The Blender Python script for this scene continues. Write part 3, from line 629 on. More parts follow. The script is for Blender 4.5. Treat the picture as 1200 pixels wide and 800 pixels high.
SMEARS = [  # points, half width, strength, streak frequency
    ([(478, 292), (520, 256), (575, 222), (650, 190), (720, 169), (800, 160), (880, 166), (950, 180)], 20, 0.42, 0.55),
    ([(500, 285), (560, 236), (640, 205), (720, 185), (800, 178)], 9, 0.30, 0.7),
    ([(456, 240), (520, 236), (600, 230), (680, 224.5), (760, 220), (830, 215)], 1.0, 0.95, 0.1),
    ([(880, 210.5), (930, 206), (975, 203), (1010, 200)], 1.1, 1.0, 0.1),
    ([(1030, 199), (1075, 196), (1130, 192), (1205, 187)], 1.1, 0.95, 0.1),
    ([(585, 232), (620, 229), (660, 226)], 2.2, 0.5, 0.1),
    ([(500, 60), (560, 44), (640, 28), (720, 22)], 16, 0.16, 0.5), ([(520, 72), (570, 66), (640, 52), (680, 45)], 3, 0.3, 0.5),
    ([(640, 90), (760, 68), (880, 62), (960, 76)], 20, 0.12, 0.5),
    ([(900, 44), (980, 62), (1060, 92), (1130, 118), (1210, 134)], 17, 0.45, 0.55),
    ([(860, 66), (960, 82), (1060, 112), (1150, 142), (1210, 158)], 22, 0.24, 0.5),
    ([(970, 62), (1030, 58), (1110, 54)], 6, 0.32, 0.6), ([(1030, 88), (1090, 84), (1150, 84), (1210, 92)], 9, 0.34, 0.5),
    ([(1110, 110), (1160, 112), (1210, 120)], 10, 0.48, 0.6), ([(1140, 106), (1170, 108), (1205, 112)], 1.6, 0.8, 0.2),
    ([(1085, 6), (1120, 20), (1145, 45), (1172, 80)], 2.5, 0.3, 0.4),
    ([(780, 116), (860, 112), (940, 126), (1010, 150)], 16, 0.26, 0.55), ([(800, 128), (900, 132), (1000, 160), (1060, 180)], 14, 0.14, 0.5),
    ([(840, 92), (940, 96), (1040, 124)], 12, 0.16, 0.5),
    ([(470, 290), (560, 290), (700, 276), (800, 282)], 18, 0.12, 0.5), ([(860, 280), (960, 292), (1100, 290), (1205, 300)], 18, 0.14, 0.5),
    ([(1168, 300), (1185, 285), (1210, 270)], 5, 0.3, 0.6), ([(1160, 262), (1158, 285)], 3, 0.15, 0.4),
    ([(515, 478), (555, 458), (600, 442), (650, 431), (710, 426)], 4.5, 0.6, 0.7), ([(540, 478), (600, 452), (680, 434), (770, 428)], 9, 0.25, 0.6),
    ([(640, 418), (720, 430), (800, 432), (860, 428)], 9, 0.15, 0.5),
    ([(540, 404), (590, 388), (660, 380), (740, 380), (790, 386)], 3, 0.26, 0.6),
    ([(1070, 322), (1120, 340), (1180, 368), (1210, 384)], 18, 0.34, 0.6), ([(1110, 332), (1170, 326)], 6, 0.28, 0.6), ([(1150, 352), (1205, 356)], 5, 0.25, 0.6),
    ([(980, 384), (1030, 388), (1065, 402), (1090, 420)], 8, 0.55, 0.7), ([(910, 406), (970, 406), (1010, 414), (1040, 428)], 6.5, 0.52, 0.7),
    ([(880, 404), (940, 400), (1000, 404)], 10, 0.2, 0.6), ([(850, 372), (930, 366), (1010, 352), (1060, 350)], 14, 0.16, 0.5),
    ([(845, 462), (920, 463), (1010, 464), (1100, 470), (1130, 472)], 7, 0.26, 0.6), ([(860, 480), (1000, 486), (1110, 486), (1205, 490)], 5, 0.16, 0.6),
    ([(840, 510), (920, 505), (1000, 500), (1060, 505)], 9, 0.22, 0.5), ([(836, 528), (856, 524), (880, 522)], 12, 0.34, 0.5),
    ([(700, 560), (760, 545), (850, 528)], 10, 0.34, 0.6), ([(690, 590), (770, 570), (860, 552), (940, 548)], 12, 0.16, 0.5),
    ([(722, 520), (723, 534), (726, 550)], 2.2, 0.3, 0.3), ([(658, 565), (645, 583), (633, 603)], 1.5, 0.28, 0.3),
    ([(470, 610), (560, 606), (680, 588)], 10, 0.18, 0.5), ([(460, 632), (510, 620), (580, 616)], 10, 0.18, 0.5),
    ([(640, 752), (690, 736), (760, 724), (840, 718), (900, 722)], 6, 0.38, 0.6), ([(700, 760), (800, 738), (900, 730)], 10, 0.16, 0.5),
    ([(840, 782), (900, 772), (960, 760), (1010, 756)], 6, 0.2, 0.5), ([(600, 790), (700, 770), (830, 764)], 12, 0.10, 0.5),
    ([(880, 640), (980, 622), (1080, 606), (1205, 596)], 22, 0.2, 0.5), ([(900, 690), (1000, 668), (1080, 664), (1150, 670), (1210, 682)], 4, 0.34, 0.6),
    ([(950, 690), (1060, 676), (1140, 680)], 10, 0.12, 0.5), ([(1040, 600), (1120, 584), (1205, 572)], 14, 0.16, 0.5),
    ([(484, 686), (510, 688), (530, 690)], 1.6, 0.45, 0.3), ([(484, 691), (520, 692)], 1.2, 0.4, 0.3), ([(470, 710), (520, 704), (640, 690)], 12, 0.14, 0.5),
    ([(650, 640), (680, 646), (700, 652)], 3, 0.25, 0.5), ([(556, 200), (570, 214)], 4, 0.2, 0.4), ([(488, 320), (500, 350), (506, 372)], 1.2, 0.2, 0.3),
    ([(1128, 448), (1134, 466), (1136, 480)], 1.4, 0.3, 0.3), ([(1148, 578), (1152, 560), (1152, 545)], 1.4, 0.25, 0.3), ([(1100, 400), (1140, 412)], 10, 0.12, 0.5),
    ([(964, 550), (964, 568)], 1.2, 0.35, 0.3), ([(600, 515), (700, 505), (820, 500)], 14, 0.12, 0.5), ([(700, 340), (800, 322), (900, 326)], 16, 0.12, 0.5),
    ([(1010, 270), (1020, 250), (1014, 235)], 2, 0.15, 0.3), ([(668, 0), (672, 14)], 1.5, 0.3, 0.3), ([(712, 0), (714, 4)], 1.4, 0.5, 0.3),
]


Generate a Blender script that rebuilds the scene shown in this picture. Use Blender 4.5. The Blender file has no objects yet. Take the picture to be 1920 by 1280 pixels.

» **Aim of the task**
Write out the whole listing again, exactly as it stands.

» **Result of this task**
The Blender Python script for this scene continues. Write part 3, from line 629 on. More parts follow. The script is for Blender 4.5. Treat the picture as 1200 pixels wide and 800 pixels high.
SMEARS = [  # points, half width, strength, streak frequency
    ([(478, 292), (520, 256), (575, 222), (650, 190), (720, 169), (800, 160), (880, 166), (950, 180)], 20, 0.42, 0.55),
    ([(500, 285), (560, 236), (640, 205), (720, 185), (800, 178)], 9, 0.30, 0.7),
    ([(456, 240), (520, 236), (600, 230), (680, 224.5), (760, 220), (830, 215)], 1.0, 0.95, 0.1),
    ([(880, 210.5), (930, 206), (975, 203), (1010, 200)], 1.1, 1.0, 0.1),
    ([(1030, 199), (1075, 196), (1130, 192), (1205, 187)], 1.1, 0.95, 0.1),
    ([(585, 232), (620, 229), (660, 226)], 2.2, 0.5, 0.1),
    ([(500, 60), (560, 44), (640, 28), (720, 22)], 16, 0.16, 0.5), ([(520, 72), (570, 66), (640, 52), (680, 45)], 3, 0.3, 0.5),
    ([(640, 90), (760, 68), (880, 62), (960, 76)], 20, 0.12, 0.5),
    ([(900, 44), (980, 62), (1060, 92), (1130, 118), (1210, 134)], 17, 0.45, 0.55),
    ([(860, 66), (960, 82), (1060, 112), (1150, 142), (1210, 158)], 22, 0.24, 0.5),
    ([(970, 62), (1030, 58), (1110, 54)], 6, 0.32, 0.6), ([(1030, 88), (1090, 84), (1150, 84), (1210, 92)], 9, 0.34, 0.5),
    ([(1110, 110), (1160, 112), (1210, 120)], 10, 0.48, 0.6), ([(1140, 106), (1170, 108), (1205, 112)], 1.6, 0.8, 0.2),
    ([(1085, 6), (1120, 20), (1145, 45), (1172, 80)], 2.5, 0.3, 0.4),
    ([(780, 116), (860, 112), (940, 126), (1010, 150)], 16, 0.26, 0.55), ([(800, 128), (900, 132), (1000, 160), (1060, 180)], 14, 0.14, 0.5),
    ([(840, 92), (940, 96), (1040, 124)], 12, 0.16, 0.5),
    ([(470, 290), (560, 290), (700, 276), (800, 282)], 18, 0.12, 0.5), ([(860, 280), (960, 292), (1100, 290), (1205, 300)], 18, 0.14, 0.5),
    ([(1168, 300), (1185, 285), (1210, 270)], 5, 0.3, 0.6), ([(1160, 262), (1158, 285)], 3, 0.15, 0.4),
    ([(515, 478), (555, 458), (600, 442), (650, 431), (710, 426)], 4.5, 0.6, 0.7), ([(540, 478), (600, 452), (680, 434), (770, 428)], 9, 0.25, 0.6),
    ([(640, 418), (720, 430), (800, 432), (860, 428)], 9, 0.15, 0.5),
    ([(540, 404), (590, 388), (660, 380), (740, 380), (790, 386)], 3, 0.26, 0.6),
    ([(1070, 322), (1120, 340), (1180, 368), (1210, 384)], 18, 0.34, 0.6), ([(1110, 332), (1170, 326)], 6, 0.28, 0.6), ([(1150, 352), (1205, 356)], 5, 0.25, 0.6),
    ([(980, 384), (1030, 388), (1065, 402), (1090, 420)], 8, 0.55, 0.7), ([(910, 406), (970, 406), (1010, 414), (1040, 428)], 6.5, 0.52, 0.7),
    ([(880, 404), (940, 400), (1000, 404)], 10, 0.2, 0.6), ([(850, 372), (930, 366), (1010, 352), (1060, 350)], 14, 0.16, 0.5),
    ([(845, 462), (920, 463), (1010, 464), (1100, 470), (1130, 472)], 7, 0.26, 0.6), ([(860, 480), (1000, 486), (1110, 486), (1205, 490)], 5, 0.16, 0.6),
    ([(840, 510), (920, 505), (1000, 500), (1060, 505)], 9, 0.22, 0.5), ([(836, 528), (856, 524), (880, 522)], 12, 0.34, 0.5),
    ([(700, 560), (760, 545), (850, 528)], 10, 0.34, 0.6), ([(690, 590), (770, 570), (860, 552), (940, 548)], 12, 0.16, 0.5),
    ([(722, 520), (723, 534), (726, 550)], 2.2, 0.3, 0.3), ([(658, 565), (645, 583), (633, 603)], 1.5, 0.28, 0.3),
    ([(470, 610), (560, 606), (680, 588)], 10, 0.18, 0.5), ([(460, 632), (510, 620), (580, 616)], 10, 0.18, 0.5),
    ([(640, 752), (690, 736), (760, 724), (840, 718), (900, 722)], 6, 0.38, 0.6), ([(700, 760), (800, 738), (900, 730)], 10, 0.16, 0.5),
    ([(840, 782), (900, 772), (960, 760), (1010, 756)], 6, 0.2, 0.5), ([(600, 790), (700, 770), (830, 764)], 12, 0.10, 0.5),
    ([(880, 640), (980, 622), (1080, 606), (1205, 596)], 22, 0.2, 0.5), ([(900, 690), (1000, 668), (1080, 664), (1150, 670), (1210, 682)], 4, 0.34, 0.6),
    ([(950, 690), (1060, 676), (1140, 680)], 10, 0.12, 0.5), ([(1040, 600), (1120, 584), (1205, 572)], 14, 0.16, 0.5),
    ([(484, 686), (510, 688), (530, 690)], 1.6, 0.45, 0.3), ([(484, 691), (520, 692)], 1.2, 0.4, 0.3), ([(470, 710), (520, 704), (640, 690)], 12, 0.14, 0.5),
    ([(650, 640), (680, 646), (700, 652)], 3, 0.25, 0.5), ([(556, 200), (570, 214)], 4, 0.2, 0.4), ([(488, 320), (500, 350), (506, 372)], 1.2, 0.2, 0.3),
    ([(1128, 448), (1134, 466), (1136, 480)], 1.4, 0.3, 0.3), ([(1148, 578), (1152, 560), (1152, 545)], 1.4, 0.25, 0.3), ([(1100, 400), (1140, 412)], 10, 0.12, 0.5),
    ([(964, 550), (964, 568)], 1.2, 0.35, 0.3), ([(600, 515), (700, 505), (820, 500)], 14, 0.12, 0.5), ([(700, 340), (800, 322), (900, 326)], 16, 0.12, 0.5),
    ([(1010, 270), (1020, 250), (1014, 235)], 2, 0.15, 0.3), ([(668, 0), (672, 14)], 1.5, 0.3, 0.3), ([(712, 0), (714, 4)], 1.4, 0.5, 0.3),
]


Generate a Blender script that rebuilds the scene shown in this picture. Use Blender 4.5. The Blender file has no objects yet. Take the picture to be 1920 by 1280 pixels.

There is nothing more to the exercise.